Is mystic still to us: to thee, how clear!
O loved great friend, at last the balm of sleep
Hath soothed thee into silence: it is well
After life’s long unrest to draw the breath
No more on earth, but in a slumber deep,
Or joyous hence afar, the miracle
Await when dies at last imperious Death.
W. S.
Keenly desirous of offering some tribute to the memory of Rossetti, whose friendship had meant so much to him during the years of struggle in London, William Sharp eagerly accepted a proposal from Messrs. Macmillan that he should write a biographical Record and appreciation of the painter-poet, to be produced within the year. It was begun in June, it was his first lengthy attempt in prose and attempted with little knowledge of the art of writing; but it was written “red hot,” as he used to say, inspired by deep affection and profound admiration for his friend. He spared no pains to make his story as accurate as practicable, and visited the chief owners of the pictures, photographs of which Rossetti had given him. Several of the later paintings he had seen and discussed many times in Rossetti’s studio.
The book divides itself naturally into two parts representing the man in his dual capacity as painter and as poet, and the author selected as frontispiece Rossetti’s most characteristic and symbolic design for his sonnet on the sonnet.
In his Diary of 1890 the author refers to “my first serious effort in prose, my honest and enthusiastic, and indeed serviceable, but badly written ‘Life of Rossetti.’” And he tells that the first two thirds were written at Clynder on the Gareloch (Argyll), “in a little cottage where I stayed with my mother and sisters eight years ago”; and the rest was written in London, and published in December.

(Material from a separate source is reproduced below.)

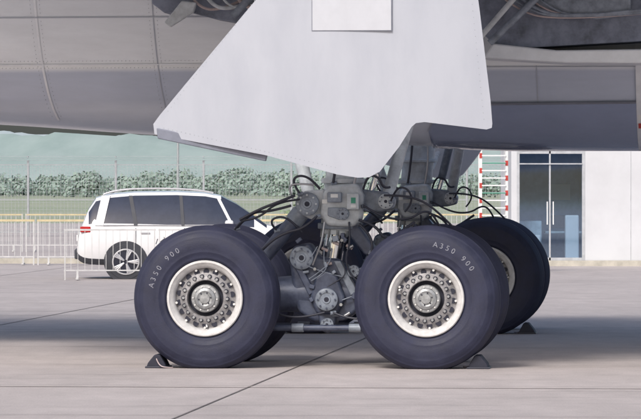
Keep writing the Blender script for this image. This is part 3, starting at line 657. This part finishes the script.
boxes('rails',[((0,0,1.7),(0.05,0.05,3.4)),((0.52,0,1.7),(0.05,0.05,3.4)),((0,0.9,1.6),(0.04,0.04,3.2)),((0.52,0.9,1.6),(0.04,0.04,3.2))],M['label'],ld)
boxes('rungs',[((0.26,0,0.25+0.15*i),(0.48,0.12,0.025)) for i in range(21)],M['label'],ld)
boxes('red_marks',[((0.0,-0.03,0.55+0.3*i),(0.056,0.012,0.10)) for i in range(10)]+[((0.52,-0.03,0.4+0.3*i),(0.056,0.012,0.10)) for i in range(10)],M['red'],ld)
boxes('green_treads',[((0.26,-0.07,0.40+0.60*i),(0.47,0.02,0.02)) for i in range(5)],M['green'],ld)
boxes('base',[((0.26,0.45,0.12),(0.7,1.2,0.06))],M['fence'],ld)

# ------------------------------------------------------------ light, world, camera
w=bpy.data.worlds.new('World'); sc.world=w; w.use_nodes=True; nt=w.node_tree
sky=nt.nodes.new('ShaderNodeTexSky'); sky.sky_type='NISHITA'; sky.sun_disc=False
EL=math.radians(40); AZ=math.radians(203)
sky.sun_elevation=EL; sky.sun_rotation=AZ; sky.dust_density=4.0; sky.air_density=1.0; sky.ozone_density=1.5
bg=nt.nodes['Background']; bg.inputs[1].default_value=0.15; nt.links.new(sky.outputs[0],bg.inputs[0])
sd=Vector((math.sin(AZ)*math.cos(EL),math.cos(AZ)*math.cos(EL),math.sin(EL)))
l=bpy.data.lights.new('sun','SUN'); l.energy=2.2; l.angle=math.radians(15); l.color=(1.0,0.98,0.95)
lo=bpy.data.objects.new('sun',l); lo.rotation_euler=(-sd).to_track_quat('-Z','Y').to_euler(); col.objects.link(lo)
cam=bpy.data.cameras.new('camera'); cam.sensor_width=36; cam.lens=262.8; cam.clip_end=12000; cam.clip_start=0.5
co=bpy.data.objects.new('camera',cam); co.location=(0,-45,1.76); co.rotation_euler=(math.radians(90)-math.atan(24.5/4680),0,0); col.objects.link(co)
sc.camera=co
sc.view_settings.view_transform='Standard'; sc.view_settings.look='None'; sc.view_settings.exposure=0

“I remember that the book was finished one December day, and so great was the pressure I was under, that, at the end, I wrote practically without a break for thirty-six hours: i. e., I began immediately after an early breakfast, wrote all day except half an hour for dinner, and all evening with less than ten minutes for a slight meal of tea and toast, and right through the night. About 4 or 5 a.m. my fire went out, though I did not feel chilled till my landlady came with my breakfast. By this time I was too excited to be tired, and had moreover to finish the book that day. I was only a few minutes over breakfast, which I snatched during perusal of some notes, and then buckled to again. I wrote all day, eating nothing. When about 7 p.m. I came to ‘finis,’ I threw down the pen from my chilled and cramped fingers: walked or rather staggered into the adjoining bedroom, but was asleep before I could undress beyond removal of my coat and waistcoat. (What hundreds of times I have been saved weariness and bad headaches, how often I have been preserved from collapse of a more serious kind, by my rare faculty of being able to sleep at will at any time, however busy, and for even the briefest intervals—ten minutes or less.)
“For three weeks before this I had been overworking and I was quite exhausted, partly from want of sufficient nourishment. It was the saving of my brain, therefore, that I slept fourteen hours without a break, and after a few hours of tired and dazed wakefulness again fell into a prolonged slumber, from which I awoke fresh and vigorous in mind and body.”